Es ist schwer, diese Zwiespältigkeit der Globalisierung mit ihren positiven Wirkungen und den dunklen Rückseiten, die uns jetzt und in Zukunft wahrscheinlich noch härter treffen, überhaupt zu verstehen. Es ist ein eigentümlich widersprüchliches Phänomen, das manchem wie eine „Falle“ vorkommt: verheißungsvoll und zugleich tödlich umschlingend. Deshalb ist es auch leichter, von manchen Seiten die Globalisierung hochzupreisen oder sie einfach zu verteufeln. Wir müssen uns aber um eine gerechte und differenzierte Haltung und Beurteilung bemühen, wenn wir wirklich in einer Welt leben und darin auch die Chancen verteilen wollen.

Freilich gibt es schwerwiegende Fragen an die Entwicklung der Wirtschaft. Wird der günstigste Standort das wichtigste Prinzip aller Entscheidungen? Spielt die ethische Komponente in der Wirtschaft so gut wie keine Rolle mehr? Gibt es tatsächlich einen neuen rücksichtslosen „Superkapitalismus“ (B. Reich)?

Diese Fragen bleiben. Deswegen brauchen wir aber nicht untätig zu sein. Zweifellos kommt es nun auch darauf an, dass wir unsere Fähigkeiten, die in den Menschen schlummern, mit allen Kräften entwickeln, um auf den Märkten neue, hervorragende und überzeugende Produkte anzubieten, mit denen wir wirklich überlegen sind. Der Wettbewerb wird natürlich dadurch rasanter und härter, aber vielleicht gibt es doch auch im Lauf der Zeit eine stärkere Interessen- und Arbeitsteilung.

Auf jeden Fall wird es in Zukunft viel stärker auf eine qualitativ optimale Bildung und Ausbildung ankommen.
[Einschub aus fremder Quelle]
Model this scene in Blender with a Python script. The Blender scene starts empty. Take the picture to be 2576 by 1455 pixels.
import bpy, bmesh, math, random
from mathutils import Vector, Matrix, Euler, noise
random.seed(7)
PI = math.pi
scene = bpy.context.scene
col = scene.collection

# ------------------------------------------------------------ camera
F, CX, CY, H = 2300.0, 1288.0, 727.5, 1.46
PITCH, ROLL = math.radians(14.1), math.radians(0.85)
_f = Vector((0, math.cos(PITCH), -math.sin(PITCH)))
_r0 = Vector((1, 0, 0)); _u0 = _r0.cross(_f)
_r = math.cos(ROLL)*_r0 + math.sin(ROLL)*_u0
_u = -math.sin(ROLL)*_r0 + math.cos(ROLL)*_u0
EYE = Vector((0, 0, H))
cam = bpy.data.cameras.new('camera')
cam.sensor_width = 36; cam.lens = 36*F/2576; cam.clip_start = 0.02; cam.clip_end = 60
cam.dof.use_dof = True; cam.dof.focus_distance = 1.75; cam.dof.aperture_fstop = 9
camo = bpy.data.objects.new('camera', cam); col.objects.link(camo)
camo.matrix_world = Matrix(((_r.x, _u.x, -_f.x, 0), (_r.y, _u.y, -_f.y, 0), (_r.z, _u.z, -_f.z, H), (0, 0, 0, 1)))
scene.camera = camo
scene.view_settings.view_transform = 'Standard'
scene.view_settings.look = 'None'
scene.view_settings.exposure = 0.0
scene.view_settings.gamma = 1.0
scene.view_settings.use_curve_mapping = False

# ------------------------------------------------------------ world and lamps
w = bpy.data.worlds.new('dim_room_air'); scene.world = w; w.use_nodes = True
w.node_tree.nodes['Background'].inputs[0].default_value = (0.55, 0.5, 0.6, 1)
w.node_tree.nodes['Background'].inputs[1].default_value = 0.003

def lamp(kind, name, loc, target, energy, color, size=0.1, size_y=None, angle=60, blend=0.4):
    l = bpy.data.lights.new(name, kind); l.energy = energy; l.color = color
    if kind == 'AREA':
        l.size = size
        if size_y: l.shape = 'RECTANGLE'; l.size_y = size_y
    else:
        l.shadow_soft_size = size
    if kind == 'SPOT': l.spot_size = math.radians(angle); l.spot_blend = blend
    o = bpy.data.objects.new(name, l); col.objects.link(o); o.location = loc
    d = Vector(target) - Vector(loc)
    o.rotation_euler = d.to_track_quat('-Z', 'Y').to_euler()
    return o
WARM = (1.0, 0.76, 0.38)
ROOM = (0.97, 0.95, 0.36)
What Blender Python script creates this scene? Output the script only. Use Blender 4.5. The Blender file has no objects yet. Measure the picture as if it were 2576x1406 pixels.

Man wird viel öfter in der beruflichen Tätigkeit erhebliche Wandlungen bewältigen müssen. Fort- und Weiterbildung spielen eine enorme Rolle. Nur so können wir konkurrenzfähig bleiben. Dabei wird es immer – und darauf muss ein Hauptaugenmerk der Politik liegen – einzelne Menschen und Familien geben, die mannigfache Unterstützung brauchen, um nicht einfach in dieser Konkurrenz chancenlos zurückzufallen. „Fordern und fördern“ ist dafür auch heute noch ein gutes Wort. Dann werden wir zwar immer noch unter Ereignissen wie in Bochum leiden, aber wir werden sie auch besser bewältigen. Solidarität in unserem Land und weltweit braucht ein neues Denken.